(What is expected)
In the listing that follows, locate the line containing "Write part 3" and the line containing "T.part('tip', bm, 'rubber_dk')". Retype exactly those two lines and every line between them, and nothing more.

━━━━━ Data lines ━━━━━

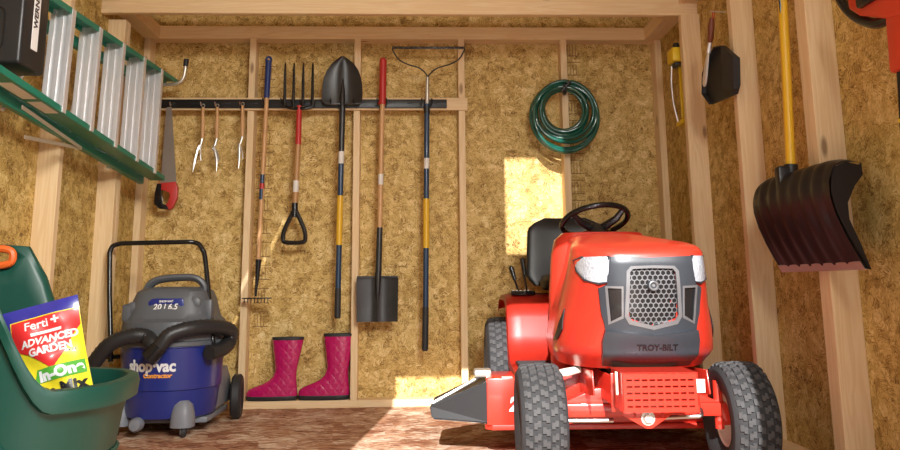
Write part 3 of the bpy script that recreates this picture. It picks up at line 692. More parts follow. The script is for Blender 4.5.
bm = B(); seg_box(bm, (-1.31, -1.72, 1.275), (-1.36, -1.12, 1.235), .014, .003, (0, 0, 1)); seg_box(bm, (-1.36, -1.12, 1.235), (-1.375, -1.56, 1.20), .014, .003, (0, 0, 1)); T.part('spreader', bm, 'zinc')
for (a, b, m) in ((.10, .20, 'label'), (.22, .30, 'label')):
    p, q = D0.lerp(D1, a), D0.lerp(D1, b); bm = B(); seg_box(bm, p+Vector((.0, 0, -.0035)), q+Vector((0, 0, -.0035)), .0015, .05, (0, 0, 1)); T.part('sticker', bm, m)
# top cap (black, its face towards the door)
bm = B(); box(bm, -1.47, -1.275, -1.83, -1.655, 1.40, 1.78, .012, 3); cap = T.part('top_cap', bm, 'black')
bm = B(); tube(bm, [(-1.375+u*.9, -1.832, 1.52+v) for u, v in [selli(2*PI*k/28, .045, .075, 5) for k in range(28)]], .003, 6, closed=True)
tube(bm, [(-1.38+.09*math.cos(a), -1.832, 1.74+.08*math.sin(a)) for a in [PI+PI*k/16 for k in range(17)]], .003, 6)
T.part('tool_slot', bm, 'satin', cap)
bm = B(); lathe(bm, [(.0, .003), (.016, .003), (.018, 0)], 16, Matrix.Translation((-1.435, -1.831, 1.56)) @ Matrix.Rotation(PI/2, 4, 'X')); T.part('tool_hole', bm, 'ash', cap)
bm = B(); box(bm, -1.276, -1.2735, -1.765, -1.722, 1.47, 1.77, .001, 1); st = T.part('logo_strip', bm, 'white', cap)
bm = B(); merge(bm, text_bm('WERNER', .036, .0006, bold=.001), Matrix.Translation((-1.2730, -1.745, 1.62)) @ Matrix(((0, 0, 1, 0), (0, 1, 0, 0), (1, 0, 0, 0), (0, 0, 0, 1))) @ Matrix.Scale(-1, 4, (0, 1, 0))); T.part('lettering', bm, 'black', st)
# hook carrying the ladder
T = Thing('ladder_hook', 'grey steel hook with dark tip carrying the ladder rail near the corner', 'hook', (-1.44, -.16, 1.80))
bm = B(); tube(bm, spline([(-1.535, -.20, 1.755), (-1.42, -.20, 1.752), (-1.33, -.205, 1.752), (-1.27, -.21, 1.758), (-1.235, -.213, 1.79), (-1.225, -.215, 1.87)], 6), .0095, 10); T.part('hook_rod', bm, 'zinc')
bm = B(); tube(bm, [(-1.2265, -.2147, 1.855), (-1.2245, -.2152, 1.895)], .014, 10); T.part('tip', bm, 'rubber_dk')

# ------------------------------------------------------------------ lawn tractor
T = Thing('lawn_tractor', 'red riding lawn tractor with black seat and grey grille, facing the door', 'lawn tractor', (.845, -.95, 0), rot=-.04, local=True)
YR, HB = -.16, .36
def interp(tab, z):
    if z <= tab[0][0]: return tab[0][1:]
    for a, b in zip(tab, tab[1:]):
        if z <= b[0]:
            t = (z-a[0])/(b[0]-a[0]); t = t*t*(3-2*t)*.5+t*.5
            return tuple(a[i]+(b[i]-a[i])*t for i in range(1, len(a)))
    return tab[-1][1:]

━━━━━
━━━━━ Data lines ━━━━━

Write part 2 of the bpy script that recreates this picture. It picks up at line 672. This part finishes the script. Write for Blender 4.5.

━━━━━

(Final answer)
Write part 3 of the bpy script that recreates this picture. It picks up at line 692. More parts follow. The script is for Blender 4.5.
bm = B(); seg_box(bm, (-1.31, -1.72, 1.275), (-1.36, -1.12, 1.235), .014, .003, (0, 0, 1)); seg_box(bm, (-1.36, -1.12, 1.235), (-1.375, -1.56, 1.20), .014, .003, (0, 0, 1)); T.part('spreader', bm, 'zinc')
for (a, b, m) in ((.10, .20, 'label'), (.22, .30, 'label')):
    p, q = D0.lerp(D1, a), D0.lerp(D1, b); bm = B(); seg_box(bm, p+Vector((.0, 0, -.0035)), q+Vector((0, 0, -.0035)), .0015, .05, (0, 0, 1)); T.part('sticker', bm, m)
# top cap (black, its face towards the door)
bm = B(); box(bm, -1.47, -1.275, -1.83, -1.655, 1.40, 1.78, .012, 3); cap = T.part('top_cap', bm, 'black')
bm = B(); tube(bm, [(-1.375+u*.9, -1.832, 1.52+v) for u, v in [selli(2*PI*k/28, .045, .075, 5) for k in range(28)]], .003, 6, closed=True)
tube(bm, [(-1.38+.09*math.cos(a), -1.832, 1.74+.08*math.sin(a)) for a in [PI+PI*k/16 for k in range(17)]], .003, 6)
T.part('tool_slot', bm, 'satin', cap)
bm = B(); lathe(bm, [(.0, .003), (.016, .003), (.018, 0)], 16, Matrix.Translation((-1.435, -1.831, 1.56)) @ Matrix.Rotation(PI/2, 4, 'X')); T.part('tool_hole', bm, 'ash', cap)
bm = B(); box(bm, -1.276, -1.2735, -1.765, -1.722, 1.47, 1.77, .001, 1); st = T.part('logo_strip', bm, 'white', cap)
bm = B(); merge(bm, text_bm('WERNER', .036, .0006, bold=.001), Matrix.Translation((-1.2730, -1.745, 1.62)) @ Matrix(((0, 0, 1, 0), (0, 1, 0, 0), (1, 0, 0, 0), (0, 0, 0, 1))) @ Matrix.Scale(-1, 4, (0, 1, 0))); T.part('lettering', bm, 'black', st)
# hook carrying the ladder
T = Thing('ladder_hook', 'grey steel hook with dark tip carrying the ladder rail near the corner', 'hook', (-1.44, -.16, 1.80))
bm = B(); tube(bm, spline([(-1.535, -.20, 1.755), (-1.42, -.20, 1.752), (-1.33, -.205, 1.752), (-1.27, -.21, 1.758), (-1.235, -.213, 1.79), (-1.225, -.215, 1.87)], 6), .0095, 10); T.part('hook_rod', bm, 'zinc')
bm = B(); tube(bm, [(-1.2265, -.2147, 1.855), (-1.2245, -.2152, 1.895)], .014, 10); T.part('tip', bm, 'rubber_dk')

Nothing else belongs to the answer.